Смысл жизни человека: от истории к вечности - [104]

Шрифт
Интервал

«Абсурдный человек» становится бунтующим; горькая констатация отсутствия смысла трансформируется в его поиск, в решимость утверждения, даже ценой собственной жизни. Эта решимость расплатиться жизнью переводит вопрос о смысле из области теории, или мечты в практику морального действия. «Нет» превращается в «да» – точнее, они сосуществуют в жизни бунтующего человека.

В анализе «бунта» Камю нередко покидает метафизические горизонты, их все больше заслоняет социальная конкретика жизни «раба», «крепостного», «буржуа», «русского интеллигента», «террориста». Здесь он даже формулирует нечто вроде закона: бунтарский дух может возникнуть только в таком обществе, где за теоретическим равенством скрывается огромное фактическое неравенство.

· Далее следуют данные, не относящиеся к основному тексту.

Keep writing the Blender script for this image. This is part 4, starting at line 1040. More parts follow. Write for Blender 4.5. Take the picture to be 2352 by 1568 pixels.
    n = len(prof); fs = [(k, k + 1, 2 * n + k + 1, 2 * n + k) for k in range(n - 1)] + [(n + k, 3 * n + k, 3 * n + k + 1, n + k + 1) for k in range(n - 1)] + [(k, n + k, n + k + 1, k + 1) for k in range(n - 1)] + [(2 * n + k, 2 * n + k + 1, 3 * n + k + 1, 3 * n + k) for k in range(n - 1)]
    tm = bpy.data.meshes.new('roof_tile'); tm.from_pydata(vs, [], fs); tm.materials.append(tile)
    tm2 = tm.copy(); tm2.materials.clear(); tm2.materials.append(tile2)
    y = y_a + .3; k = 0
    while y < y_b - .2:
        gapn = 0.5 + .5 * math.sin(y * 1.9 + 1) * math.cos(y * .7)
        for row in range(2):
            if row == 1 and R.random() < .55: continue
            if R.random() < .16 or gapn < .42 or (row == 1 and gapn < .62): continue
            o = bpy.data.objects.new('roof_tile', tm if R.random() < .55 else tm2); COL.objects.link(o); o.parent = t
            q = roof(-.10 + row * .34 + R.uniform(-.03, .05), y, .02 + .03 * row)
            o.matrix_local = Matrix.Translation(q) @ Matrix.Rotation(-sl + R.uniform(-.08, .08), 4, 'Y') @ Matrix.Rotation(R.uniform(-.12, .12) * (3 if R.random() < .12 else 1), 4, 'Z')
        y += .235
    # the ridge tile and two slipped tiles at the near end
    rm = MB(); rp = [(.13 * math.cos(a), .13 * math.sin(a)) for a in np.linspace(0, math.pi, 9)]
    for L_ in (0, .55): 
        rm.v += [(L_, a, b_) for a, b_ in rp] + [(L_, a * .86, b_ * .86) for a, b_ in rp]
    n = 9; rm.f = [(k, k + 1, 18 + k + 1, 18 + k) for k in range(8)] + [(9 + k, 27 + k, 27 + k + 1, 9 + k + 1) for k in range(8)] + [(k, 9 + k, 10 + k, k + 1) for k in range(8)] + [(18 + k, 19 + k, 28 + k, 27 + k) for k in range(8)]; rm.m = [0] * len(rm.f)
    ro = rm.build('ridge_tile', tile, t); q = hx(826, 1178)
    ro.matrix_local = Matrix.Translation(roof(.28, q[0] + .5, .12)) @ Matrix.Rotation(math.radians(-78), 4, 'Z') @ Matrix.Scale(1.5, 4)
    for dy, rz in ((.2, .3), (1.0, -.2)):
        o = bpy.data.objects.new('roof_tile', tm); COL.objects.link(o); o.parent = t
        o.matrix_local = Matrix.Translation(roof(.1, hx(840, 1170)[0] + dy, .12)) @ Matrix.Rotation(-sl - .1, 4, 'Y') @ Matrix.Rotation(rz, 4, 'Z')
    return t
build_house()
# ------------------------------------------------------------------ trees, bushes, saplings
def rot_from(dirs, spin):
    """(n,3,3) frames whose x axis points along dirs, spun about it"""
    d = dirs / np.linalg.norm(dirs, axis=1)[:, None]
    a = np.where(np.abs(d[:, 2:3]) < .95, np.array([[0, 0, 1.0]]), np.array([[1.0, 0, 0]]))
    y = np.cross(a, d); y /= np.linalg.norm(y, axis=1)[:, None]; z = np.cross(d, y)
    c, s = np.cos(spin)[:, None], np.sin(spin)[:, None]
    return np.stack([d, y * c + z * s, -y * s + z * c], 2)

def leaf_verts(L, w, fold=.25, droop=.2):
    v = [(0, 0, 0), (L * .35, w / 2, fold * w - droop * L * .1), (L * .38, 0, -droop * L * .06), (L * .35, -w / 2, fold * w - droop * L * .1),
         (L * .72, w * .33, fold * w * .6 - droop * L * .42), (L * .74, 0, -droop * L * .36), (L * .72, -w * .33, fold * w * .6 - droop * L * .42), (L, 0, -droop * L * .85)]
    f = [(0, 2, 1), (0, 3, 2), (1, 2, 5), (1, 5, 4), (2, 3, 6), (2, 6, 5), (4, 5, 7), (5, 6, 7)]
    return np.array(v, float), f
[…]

Мы видим, что от индивидуальных аспектов человеческого бытия (страдание от абсурда переживается уникальным способом) Камю переходит к общим, солидарным, коммутативным аспектам существования. Бунт «извлекает» человека из его одиночества; ценности, за которые можно отдать жизни, оказываются общими для всех людей. Борьба за себя – это, одновременно, и борьба за других, за всех.

Универсализация смысложизненной проблематики в контексте абсурда раскрывается в негативно-позитивном ключе: смысла нет для каждого существа, а в контексте бунта становится возможным для всех. «Минус» обращается в «плюс» без градаций степени – максимализм Камю (все или ничего!) продолжает оставаться его принципиальной установкой.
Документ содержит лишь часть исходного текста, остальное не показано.